■ Required work: Write out every line below that includes the word "this".

■ Stored records:
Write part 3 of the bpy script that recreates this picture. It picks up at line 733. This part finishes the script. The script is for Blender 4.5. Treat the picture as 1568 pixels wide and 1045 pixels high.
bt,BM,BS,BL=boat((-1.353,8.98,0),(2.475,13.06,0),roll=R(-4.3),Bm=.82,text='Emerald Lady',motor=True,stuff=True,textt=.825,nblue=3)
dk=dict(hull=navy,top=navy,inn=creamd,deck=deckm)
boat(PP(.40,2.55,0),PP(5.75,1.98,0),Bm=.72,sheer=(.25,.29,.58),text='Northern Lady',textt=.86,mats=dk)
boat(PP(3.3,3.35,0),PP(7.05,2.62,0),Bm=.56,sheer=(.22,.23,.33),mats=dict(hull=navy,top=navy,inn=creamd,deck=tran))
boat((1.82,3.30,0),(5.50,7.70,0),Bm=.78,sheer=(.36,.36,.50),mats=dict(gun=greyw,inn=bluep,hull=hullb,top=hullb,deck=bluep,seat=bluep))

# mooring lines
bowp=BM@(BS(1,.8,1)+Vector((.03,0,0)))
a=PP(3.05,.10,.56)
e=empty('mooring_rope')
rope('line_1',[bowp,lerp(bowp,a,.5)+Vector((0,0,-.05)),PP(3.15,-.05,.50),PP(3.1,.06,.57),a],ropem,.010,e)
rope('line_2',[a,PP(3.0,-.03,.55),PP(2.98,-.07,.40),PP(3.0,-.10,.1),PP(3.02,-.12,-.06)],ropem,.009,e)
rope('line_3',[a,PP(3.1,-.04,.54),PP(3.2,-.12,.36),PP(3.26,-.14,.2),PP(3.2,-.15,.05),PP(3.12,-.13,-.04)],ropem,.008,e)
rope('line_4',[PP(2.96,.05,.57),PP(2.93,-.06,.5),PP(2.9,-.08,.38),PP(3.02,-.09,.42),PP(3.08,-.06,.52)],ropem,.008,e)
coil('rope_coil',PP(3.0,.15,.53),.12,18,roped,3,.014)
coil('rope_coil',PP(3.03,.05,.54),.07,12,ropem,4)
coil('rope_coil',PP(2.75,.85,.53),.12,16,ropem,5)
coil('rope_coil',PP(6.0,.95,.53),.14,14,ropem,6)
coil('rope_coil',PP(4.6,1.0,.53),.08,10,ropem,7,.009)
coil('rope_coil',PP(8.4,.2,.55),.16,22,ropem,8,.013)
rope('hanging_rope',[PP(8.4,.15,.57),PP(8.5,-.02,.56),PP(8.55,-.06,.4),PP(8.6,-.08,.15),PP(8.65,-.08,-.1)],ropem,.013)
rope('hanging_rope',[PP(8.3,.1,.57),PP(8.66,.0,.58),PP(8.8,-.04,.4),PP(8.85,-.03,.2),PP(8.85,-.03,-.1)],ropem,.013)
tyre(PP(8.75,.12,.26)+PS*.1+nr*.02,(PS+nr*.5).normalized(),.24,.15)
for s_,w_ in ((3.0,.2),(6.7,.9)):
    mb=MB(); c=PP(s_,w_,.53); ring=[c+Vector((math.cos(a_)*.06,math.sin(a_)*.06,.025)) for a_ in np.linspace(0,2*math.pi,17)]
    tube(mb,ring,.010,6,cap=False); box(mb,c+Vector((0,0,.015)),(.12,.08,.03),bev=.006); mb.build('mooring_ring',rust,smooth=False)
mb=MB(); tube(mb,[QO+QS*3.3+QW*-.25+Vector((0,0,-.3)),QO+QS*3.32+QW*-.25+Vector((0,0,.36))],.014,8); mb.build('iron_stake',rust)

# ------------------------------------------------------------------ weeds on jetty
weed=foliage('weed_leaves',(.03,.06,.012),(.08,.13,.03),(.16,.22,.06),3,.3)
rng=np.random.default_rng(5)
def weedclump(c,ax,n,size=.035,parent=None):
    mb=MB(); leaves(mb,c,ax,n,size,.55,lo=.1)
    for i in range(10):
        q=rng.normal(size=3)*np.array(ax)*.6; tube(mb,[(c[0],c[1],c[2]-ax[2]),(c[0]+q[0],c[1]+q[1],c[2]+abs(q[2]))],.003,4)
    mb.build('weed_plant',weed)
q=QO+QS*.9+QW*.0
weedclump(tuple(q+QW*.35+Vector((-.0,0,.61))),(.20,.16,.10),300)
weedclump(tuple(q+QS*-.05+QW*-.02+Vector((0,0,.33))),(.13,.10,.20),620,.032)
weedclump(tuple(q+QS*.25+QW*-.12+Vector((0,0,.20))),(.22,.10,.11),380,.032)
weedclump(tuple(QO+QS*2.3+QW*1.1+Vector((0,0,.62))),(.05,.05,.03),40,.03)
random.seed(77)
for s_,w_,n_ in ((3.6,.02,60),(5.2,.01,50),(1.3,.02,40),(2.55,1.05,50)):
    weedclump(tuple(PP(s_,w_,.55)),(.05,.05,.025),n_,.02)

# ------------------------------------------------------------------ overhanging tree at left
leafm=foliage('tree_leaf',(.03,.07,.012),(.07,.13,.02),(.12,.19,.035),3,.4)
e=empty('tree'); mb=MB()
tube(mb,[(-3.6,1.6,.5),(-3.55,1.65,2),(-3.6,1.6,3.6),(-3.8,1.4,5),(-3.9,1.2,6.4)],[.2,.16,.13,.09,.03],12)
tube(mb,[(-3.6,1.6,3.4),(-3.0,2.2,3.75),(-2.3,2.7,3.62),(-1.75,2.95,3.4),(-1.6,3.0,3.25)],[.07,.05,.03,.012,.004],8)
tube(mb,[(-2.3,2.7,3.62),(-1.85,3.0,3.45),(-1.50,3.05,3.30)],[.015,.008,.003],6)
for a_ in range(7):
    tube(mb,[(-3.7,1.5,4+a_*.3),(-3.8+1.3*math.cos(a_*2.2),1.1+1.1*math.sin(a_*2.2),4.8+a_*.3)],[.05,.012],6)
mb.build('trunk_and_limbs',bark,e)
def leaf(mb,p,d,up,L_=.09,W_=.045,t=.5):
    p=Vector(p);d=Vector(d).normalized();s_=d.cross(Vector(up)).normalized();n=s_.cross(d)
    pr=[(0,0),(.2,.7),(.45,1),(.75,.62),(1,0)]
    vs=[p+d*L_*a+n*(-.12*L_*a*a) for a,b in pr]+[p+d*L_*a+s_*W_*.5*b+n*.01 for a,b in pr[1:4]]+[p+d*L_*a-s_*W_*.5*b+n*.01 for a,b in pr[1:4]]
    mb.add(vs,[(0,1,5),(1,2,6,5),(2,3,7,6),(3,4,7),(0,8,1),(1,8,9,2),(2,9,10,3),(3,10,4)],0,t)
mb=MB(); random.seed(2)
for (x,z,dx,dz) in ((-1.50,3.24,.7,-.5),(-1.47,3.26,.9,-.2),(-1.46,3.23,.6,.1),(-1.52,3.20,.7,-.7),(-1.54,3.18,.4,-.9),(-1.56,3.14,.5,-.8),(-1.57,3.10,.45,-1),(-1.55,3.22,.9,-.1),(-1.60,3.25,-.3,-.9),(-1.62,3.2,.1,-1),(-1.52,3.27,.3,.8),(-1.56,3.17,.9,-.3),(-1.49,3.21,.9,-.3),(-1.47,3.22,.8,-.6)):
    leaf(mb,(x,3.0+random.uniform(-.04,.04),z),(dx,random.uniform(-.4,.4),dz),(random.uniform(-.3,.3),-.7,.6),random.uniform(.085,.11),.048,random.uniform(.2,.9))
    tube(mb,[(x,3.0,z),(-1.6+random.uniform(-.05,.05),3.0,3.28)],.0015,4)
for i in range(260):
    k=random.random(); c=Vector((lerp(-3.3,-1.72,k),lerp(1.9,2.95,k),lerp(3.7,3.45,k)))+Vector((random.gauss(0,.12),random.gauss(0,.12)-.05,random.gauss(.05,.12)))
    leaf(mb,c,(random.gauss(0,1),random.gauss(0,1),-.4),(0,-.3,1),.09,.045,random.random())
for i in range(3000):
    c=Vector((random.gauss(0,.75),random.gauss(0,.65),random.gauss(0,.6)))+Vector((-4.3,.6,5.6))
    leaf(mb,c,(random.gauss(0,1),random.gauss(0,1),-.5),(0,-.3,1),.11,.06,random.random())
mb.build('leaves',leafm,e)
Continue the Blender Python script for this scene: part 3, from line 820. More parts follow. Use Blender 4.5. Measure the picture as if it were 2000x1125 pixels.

■ Task result:
Write part 3 of the bpy script that recreates this picture. It picks up at line 733. This part finishes the script. The script is for Blender 4.5. Treat the picture as 1568 pixels wide and 1045 pixels high.
Continue the Blender Python script for this scene: part 3, from line 820. More parts follow. Use Blender 4.5. Measure the picture as if it were 2000x1125 pixels.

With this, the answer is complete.